WORK TO BE COMPLETED
Copy each line holding the string "from".

--- Start SUPPLIED INFORMATION ---

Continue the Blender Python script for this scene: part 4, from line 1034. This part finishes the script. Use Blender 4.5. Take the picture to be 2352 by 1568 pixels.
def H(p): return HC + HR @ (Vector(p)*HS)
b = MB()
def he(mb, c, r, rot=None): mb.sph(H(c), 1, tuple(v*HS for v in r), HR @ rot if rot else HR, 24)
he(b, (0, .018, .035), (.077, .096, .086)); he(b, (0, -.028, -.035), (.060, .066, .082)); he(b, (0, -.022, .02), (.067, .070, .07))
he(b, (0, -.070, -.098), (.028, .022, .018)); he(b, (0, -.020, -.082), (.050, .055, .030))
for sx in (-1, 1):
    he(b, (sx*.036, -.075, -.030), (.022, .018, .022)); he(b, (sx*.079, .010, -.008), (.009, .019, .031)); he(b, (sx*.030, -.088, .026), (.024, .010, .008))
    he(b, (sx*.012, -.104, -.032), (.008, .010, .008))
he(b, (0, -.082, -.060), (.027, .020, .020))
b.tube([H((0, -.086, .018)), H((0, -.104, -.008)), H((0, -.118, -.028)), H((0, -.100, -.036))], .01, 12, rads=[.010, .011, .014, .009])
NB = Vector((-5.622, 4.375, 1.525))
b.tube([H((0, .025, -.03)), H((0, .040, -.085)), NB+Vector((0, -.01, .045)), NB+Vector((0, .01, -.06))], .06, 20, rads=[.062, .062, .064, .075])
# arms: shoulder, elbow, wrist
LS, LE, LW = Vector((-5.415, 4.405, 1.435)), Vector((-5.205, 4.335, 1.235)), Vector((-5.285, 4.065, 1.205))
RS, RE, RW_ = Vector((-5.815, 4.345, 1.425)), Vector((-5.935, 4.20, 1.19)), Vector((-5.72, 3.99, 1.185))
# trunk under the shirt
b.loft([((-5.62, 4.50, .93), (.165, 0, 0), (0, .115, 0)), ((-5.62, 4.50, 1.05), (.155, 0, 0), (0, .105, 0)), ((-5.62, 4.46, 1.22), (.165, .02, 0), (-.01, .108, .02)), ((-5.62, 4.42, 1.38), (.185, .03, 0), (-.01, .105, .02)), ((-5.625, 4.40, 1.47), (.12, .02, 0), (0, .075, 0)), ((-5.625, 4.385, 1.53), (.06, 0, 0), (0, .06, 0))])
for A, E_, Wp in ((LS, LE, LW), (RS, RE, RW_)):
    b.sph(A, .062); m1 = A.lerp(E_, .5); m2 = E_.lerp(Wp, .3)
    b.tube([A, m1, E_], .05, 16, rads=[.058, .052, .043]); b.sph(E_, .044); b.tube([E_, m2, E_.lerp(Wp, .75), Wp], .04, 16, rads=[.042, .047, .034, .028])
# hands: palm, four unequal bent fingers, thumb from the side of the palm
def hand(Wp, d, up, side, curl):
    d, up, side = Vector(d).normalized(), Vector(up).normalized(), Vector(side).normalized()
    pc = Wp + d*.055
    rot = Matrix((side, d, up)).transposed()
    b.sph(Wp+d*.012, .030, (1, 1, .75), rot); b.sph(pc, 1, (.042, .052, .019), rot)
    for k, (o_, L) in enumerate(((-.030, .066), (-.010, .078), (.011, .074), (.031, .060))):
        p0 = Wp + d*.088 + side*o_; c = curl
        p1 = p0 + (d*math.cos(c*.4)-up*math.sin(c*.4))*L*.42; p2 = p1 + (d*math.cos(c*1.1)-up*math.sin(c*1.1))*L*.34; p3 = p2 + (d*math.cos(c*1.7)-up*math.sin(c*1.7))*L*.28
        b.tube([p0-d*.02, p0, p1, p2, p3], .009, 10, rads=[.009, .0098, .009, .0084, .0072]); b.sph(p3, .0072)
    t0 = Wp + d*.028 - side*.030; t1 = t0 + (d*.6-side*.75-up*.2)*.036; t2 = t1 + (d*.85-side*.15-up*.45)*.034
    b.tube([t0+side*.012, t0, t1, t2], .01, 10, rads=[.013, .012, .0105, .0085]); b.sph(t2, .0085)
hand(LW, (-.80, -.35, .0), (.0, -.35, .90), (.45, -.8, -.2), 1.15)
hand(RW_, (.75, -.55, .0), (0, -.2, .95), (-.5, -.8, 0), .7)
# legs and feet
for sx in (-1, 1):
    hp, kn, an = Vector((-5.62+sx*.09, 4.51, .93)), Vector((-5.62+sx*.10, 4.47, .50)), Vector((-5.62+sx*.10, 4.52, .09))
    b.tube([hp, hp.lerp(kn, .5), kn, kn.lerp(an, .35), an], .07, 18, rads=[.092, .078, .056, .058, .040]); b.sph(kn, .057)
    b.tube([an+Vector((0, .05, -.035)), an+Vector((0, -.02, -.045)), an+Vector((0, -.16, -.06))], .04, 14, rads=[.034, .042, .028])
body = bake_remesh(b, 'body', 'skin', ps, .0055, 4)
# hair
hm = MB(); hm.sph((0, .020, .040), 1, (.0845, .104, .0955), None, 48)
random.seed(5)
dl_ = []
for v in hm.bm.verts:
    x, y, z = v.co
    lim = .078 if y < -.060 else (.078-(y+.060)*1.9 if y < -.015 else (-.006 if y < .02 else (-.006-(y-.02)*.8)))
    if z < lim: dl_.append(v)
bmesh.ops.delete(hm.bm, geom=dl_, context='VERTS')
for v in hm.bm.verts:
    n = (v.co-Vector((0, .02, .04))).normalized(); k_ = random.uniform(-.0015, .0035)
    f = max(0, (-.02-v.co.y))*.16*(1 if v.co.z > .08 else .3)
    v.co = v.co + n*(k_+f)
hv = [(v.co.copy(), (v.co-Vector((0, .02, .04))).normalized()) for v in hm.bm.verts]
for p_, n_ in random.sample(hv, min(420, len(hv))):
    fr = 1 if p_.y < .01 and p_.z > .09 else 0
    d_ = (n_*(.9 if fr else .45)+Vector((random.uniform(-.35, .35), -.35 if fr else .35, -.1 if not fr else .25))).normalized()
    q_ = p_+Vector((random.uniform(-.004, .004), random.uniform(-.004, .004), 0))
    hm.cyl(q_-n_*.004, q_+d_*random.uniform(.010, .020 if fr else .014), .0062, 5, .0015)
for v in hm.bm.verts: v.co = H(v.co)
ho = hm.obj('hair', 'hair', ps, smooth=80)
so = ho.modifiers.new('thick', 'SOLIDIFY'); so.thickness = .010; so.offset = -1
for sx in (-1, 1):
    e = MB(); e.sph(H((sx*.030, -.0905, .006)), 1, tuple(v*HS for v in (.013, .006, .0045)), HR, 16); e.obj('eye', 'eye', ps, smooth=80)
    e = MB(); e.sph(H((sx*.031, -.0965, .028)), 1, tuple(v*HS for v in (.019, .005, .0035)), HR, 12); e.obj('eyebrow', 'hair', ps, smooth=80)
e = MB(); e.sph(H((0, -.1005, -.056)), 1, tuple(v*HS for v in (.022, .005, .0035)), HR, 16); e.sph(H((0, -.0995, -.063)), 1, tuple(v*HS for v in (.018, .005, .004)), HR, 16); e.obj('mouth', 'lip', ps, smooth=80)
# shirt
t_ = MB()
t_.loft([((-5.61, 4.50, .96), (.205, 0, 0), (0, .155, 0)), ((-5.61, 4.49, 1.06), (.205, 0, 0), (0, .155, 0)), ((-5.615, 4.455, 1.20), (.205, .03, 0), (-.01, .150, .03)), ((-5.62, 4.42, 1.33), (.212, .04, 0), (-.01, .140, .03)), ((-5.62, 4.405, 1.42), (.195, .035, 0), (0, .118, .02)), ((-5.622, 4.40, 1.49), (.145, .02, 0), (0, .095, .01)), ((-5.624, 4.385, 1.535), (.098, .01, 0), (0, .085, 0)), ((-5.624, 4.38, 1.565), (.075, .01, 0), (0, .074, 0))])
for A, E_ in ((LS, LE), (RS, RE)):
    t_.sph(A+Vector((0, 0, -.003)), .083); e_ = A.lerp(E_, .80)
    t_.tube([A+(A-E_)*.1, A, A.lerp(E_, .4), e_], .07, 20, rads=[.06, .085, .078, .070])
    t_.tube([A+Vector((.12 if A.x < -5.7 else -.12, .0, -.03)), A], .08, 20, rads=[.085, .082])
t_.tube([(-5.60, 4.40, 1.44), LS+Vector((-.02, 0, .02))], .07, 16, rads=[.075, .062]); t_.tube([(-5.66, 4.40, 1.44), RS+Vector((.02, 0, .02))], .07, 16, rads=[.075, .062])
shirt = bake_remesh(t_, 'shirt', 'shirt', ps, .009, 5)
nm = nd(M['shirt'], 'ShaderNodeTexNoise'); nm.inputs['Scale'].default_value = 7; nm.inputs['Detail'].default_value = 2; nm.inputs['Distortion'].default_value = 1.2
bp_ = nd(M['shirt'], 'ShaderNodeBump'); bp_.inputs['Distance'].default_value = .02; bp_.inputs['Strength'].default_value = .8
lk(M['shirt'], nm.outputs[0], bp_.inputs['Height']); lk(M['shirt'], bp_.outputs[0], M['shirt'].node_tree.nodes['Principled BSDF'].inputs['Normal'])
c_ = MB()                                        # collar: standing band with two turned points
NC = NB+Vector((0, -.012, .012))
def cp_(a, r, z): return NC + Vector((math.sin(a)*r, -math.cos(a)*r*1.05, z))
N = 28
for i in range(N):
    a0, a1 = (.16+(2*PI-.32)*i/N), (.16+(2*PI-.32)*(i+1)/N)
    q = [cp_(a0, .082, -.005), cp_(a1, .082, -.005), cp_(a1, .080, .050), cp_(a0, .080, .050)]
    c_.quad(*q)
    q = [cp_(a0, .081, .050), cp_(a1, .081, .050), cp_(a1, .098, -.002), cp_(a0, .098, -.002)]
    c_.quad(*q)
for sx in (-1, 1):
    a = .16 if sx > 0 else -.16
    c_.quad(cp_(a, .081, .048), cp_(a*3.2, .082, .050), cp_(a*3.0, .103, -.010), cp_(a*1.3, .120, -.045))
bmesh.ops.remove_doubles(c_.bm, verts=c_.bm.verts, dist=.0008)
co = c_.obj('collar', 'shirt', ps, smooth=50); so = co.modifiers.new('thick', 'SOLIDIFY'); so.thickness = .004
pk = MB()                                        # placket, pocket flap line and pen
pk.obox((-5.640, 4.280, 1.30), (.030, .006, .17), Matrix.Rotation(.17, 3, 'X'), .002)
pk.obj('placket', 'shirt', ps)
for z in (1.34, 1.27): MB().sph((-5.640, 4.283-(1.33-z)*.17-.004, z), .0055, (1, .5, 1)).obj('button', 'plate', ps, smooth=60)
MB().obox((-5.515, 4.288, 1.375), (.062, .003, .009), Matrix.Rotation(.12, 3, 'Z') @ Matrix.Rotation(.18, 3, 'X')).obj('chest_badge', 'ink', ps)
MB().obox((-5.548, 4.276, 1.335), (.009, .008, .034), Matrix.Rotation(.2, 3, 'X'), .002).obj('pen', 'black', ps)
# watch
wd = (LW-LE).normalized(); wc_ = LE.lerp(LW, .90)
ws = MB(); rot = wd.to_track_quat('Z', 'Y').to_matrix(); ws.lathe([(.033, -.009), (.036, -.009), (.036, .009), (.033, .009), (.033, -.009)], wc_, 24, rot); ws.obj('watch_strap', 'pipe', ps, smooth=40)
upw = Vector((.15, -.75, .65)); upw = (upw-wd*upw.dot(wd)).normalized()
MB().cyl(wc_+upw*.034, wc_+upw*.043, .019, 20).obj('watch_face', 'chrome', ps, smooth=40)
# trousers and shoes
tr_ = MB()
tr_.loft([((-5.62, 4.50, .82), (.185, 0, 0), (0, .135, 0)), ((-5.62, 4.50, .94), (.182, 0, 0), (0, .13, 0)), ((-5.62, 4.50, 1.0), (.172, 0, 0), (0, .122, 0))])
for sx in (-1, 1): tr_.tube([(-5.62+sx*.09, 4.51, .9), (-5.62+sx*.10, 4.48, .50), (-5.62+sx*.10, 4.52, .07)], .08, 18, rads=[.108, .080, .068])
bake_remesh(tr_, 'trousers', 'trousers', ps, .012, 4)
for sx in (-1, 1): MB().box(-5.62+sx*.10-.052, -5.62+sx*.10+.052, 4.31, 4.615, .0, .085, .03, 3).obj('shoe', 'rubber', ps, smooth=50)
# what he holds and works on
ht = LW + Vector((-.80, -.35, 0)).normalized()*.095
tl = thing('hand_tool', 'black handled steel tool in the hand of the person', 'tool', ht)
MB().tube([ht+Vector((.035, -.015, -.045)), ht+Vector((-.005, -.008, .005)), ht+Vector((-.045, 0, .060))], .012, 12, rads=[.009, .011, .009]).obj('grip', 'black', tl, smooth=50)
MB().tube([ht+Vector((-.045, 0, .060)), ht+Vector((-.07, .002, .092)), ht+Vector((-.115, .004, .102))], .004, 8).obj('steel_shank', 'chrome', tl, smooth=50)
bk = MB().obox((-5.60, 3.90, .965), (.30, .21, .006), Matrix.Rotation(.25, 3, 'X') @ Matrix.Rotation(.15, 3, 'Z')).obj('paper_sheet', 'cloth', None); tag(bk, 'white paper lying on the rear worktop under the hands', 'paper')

--- End SUPPLIED INFORMATION ---

FINAL RESULT
Continue the Blender Python script for this scene: part 4, from line 1034. This part finishes the script. Use Blender 4.5. Take the picture to be 2352 by 1568 pixels.
# hands: palm, four unequal bent fingers, thumb from the side of the palm